**DATASET EXCERPT**.
= = = = = = =
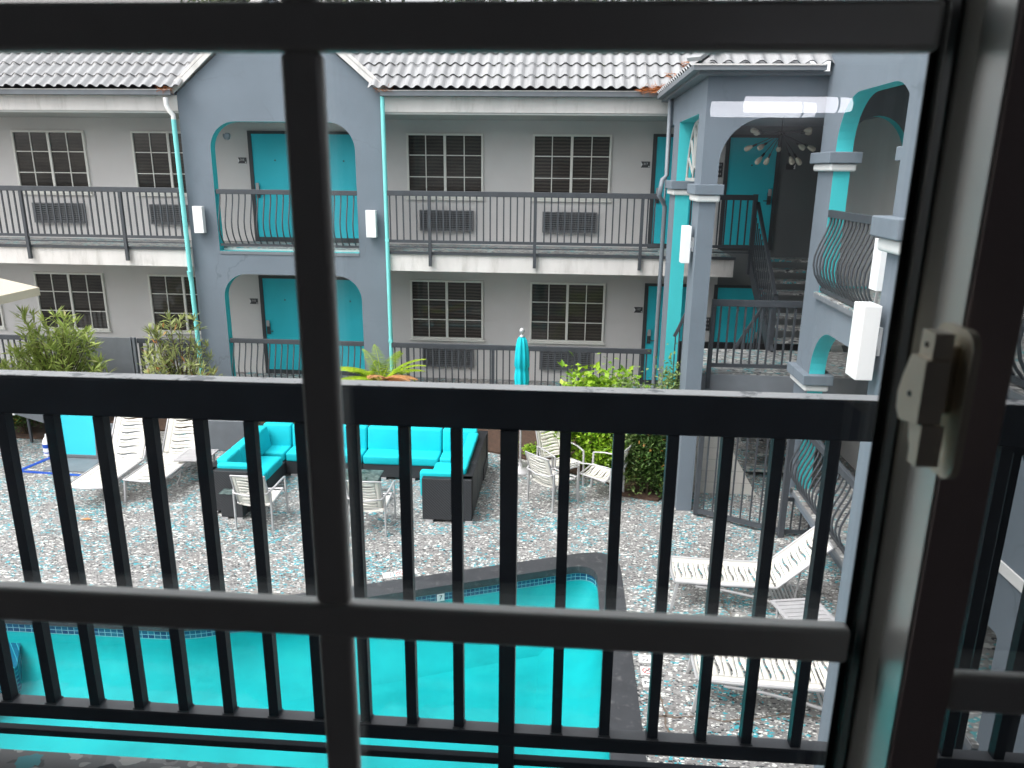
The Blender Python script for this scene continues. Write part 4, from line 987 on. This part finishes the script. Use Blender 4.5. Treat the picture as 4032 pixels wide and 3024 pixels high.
def long_leaf_shrub(label, loc, h, w, nst, per, lm, L_=.17, base=.4):
    st_, lf = MB(), MB()
    for i in range(nst):
        a = random.uniform(0, 2 * math.pi); r = w * math.sqrt(random.random()); top = Vector((r * math.cos(a), r * .8 * math.sin(a), h * (1 - .55 * (r / w) ** 2) * random.uniform(.6, 1)))
        pts = [Vector((0, 0, 0)), Vector((top.x * .25, top.y * .25, top.z * .5)), top]; st_.tube(pts, [.014, .010, .004], 5)
        for k in range(per):
            f = random.uniform(base, 1.0); q = pts[1].lerp(top, (f - .4) / .6) if f > .4 else pts[0].lerp(pts[1], f / .4)
            q = q + Vector([random.gauss(0, .035) for _ in range(3)])
            d = (rnd_dir(.25) + (top - pts[1]).normalized() * .6); leaf(lf, q, d, L_ * random.uniform(.6, 1.2), .017 * random.uniform(.8, 1.3))
        for k in range(9): leaf(lf, top, (rnd_dir(.3) + Vector((0, 0, .5))), L_ * random.uniform(.7, 1.1), .018)
    plant('leafy_shrub', label, 'shrub', loc, st_, lf, lm, 'narrow leaved shrubs before the far wing')
long_leaf_shrub('dense yellow green narrow leaved shrub at the left', (-10.02, 13.9, .03), 2.62, .98, 95, 40, M['leaf_long'], .26, .12)
long_leaf_shrub('sparse olive narrow leaved shrub beside the gable', (-7.5, 14.0, .03), 2.6, .85, 42, 26, M['leaf_sparse'], .22, .30)
def bush(name, label, loc, rad, n, size, asp, lm, group=None, z0=.0, stems=14):
    st_, lf = MB(), MB()
    lumps = [Vector((random.uniform(-.75, .75) * rad[0], random.uniform(-.7, .7) * rad[1], z0 + rad[2] * random.uniform(.3, 1.55))) for _ in range(14)]
    for i in range(stems):
        c_ = random.choice(lumps); st_.tube([(c_.x * .2, c_.y * .2, 0), (c_.x * .6, c_.y * .6, c_.z * .6), tuple(c_)], [.012, .009, .003], 5)
    for i in range(n):
        c_ = random.choice(lumps); q = c_ + Vector((random.gauss(0, .26) * rad[0], random.gauss(0, .26) * rad[1], random.gauss(0, .20) * rad[2]))
        if q.z < .02: q.z = random.uniform(.02, .15)
        leaf(lf, q, rnd_dir(.15) + Vector((0, -.25, .1)), size * random.uniform(.6, 1.25), size * asp * random.uniform(.8, 1.2))
    return plant(name, label, 'shrub', loc, st_, lf, lm, group)
bush('broadleaf_shrub', 'bright green broad leaved shrub behind the white chairs', (.52, 12.75, .03), (.66, .45, .98), 3200, .13, .32, M['leaf_bright'], 'shrubs by the corner column')
bush('broadleaf_shrub', 'darker small leaved shrub filling in behind the sideways chair', (.85, 12.35, .03), (.5, .35, .6), 2600, .085, .34, M['leaf_bright'], 'shrubs by the corner column')
bush('nandina_shrub', 'tall fine leaved shrub against the corner column', (1.42, 12.0, .03), (.50, .45, 1.18), 9000, .075, .26, M['leaf_nandina'], 'shrubs by the corner column', .05, 26)
bush('nandina_shrub', 'dark weeping shrub spilling on the deck at the column foot', (1.45, 11.65, .03), (.36, .28, .75), 5200, .085, .24, M['leaf_dark'], 'shrubs by the corner column', .05, 20)
bush('succulent_clump', 'low bright green clump beside the umbrella base', (-.42, 13.15, .03), (.28, .2, .16), 700, .05, .35, M['leaf_bright'])
bush('conifer_shrub', 'dark green bush in the far left bed below the parasol', (-11.0, 13.9, .03), (.7, .5, .62), 3200, .08, .16, M['leaf_dark'])
bush('conifer_shrub', 'dark green low hedge behind the dark box cart', (-10.5, 13.45, .03), (.55, .35, .36), 1800, .07, .3, M['leaf_dark'])
def fern(label, loc, h, n, L_, dry=3, group='yellow green ferns'):
    t = thing('tree_fern', label, 'fern', loc, 0, group)
    s = MB(); s.tube([(0, 0, 0), (0.02, 0, h * .6), (0, 0, h)], [.05, .04, .03], 7); part('stem', s, M['bark'], t, True)
    for i in range(n + dry):
        az = 2 * math.pi * i / (n + dry) + random.uniform(-.3, .3); el = random.uniform(.35, 1.1) if i < n else random.uniform(.45, .85)
        d0 = Vector((math.cos(az) * math.cos(el), math.sin(az) * math.cos(el), math.sin(el))); m = MB(); p = Vector((0, 0, h)); d = d0.copy(); k = 26; ln = L_ * random.uniform(.75, 1.1)
        pts = [p.copy()]
        for j in range(k):
            d = (d + Vector((0, 0, -.042))).normalized(); p = p + d * ln / k; pts.append(p.copy())
            side = d.cross(Vector((0, 0, 1))).normalized(); wl_ = .28 * L_ * (1 - j / k) ** .7 * min(1, (j + 1) / 5)
            for sg in (-1, 1): leaf(m, p, side * sg + d * .3 + Vector((0, 0, -.15)), wl_ * random.uniform(.85, 1.1), .026, Vector((0, 0, 1)), 0, .1)
        m.tube(pts, .006, 4)
        part('frond', m, M['leaf_fern'] if i < n else M['leaf_dry'], t, True, label=None if i < n else 'dry orange frond')
fern('yellow green fern with orange fronds behind the sofa back', (-3.42, 13.75, .03), 1.15, 17, .98, 7)
fern('yellow green fern between planter box and sofa', (-5.35, 13.35, .03), .35, 9, .55, 0)
fern('yellow green fern behind the raised lounger backs', (-6.9, 13.7, .03), .35, 9, .6, 0)

# trees and building beyond the roofs
def tree(label, loc, h, r, n, lm=M['leaf_tree'], droop=.3):
    t = thing('conifer_tree', label, 'tree', loc, 0, 'conifers beyond the motel roof')
    s = MB(); s.tube([(0, 0, 0), (.1, 0, h * .5), (0, .1, h * .95)], [.38, .25, .06], 9)
    f = MB(); nb = 34
    for i in range(nb):
        z = h * (.25 + .72 * i / nb); a = i * 2.4; rr = r * (1.05 - .75 * i / nb) * random.uniform(.7, 1.15)
        tip = Vector((rr * math.cos(a), rr * math.sin(a), z - droop * rr)); s.tube([(0, 0, z), tuple(tip * .5 + Vector((0, 0, z * .5 + .1))), tuple(tip)], [.09, .06, .02], 5)
        for k in range(n // nb):
            q = Vector((0, 0, z)).lerp(tip, random.uniform(.25, 1.05)) + Vector((random.gauss(0, .35), random.gauss(0, .35), random.gauss(-.15, .3)))
            leaf(f, q, Vector((random.gauss(0, .6), random.gauss(0, .6), -.9)), random.uniform(.35, .75), .10)
    part('trunk', s, M['bark'], t, True); part('crown', f, lm, t, True)
for i, (x, y, h, r, lb) in enumerate(((-13.6, 33, 15.5, 3.6, 'conifer at the left of the row above the gable ridge'), (-9.4, 36, 17, 3.9, 'tall conifer straight behind the gable peak'),
        (-4.2, 34, 15, 2.6, 'slimmer conifer right of the gable peak'), (.4, 35, 16, 3.6, 'dense conifer above the long corrugated roof'), (4.6, 37, 17, 3.9, 'conifer right of the dense one, left of the tower roof'), (9.2, 40, 18, 3.8, 'conifer behind the tower hip roof'))):
    tree(lb, (x, y, 0), h, r, 2600)
nb_ = thing('distant_building', 'pale distant building with low roof at upper left', 'building', (-24, 48, 0))
m = MB(); m.box(-36, -14.5, 48, 58, 0, 15.2); part('wall', m, M['slab'], nb_)
m = MB(); m.extr([[(-37, 15.2), (-14, 15.2), (-16.5, 17), (-34, 17)]], XZ, 47.5, 58.5); part('roof', m, M['soffit'], nb_)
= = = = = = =
**WORK INSTRUCTIONS**.
Find how many lines hold the string "part", and state that number alone.

**SOLUTION TO THE EXERCISE**.
6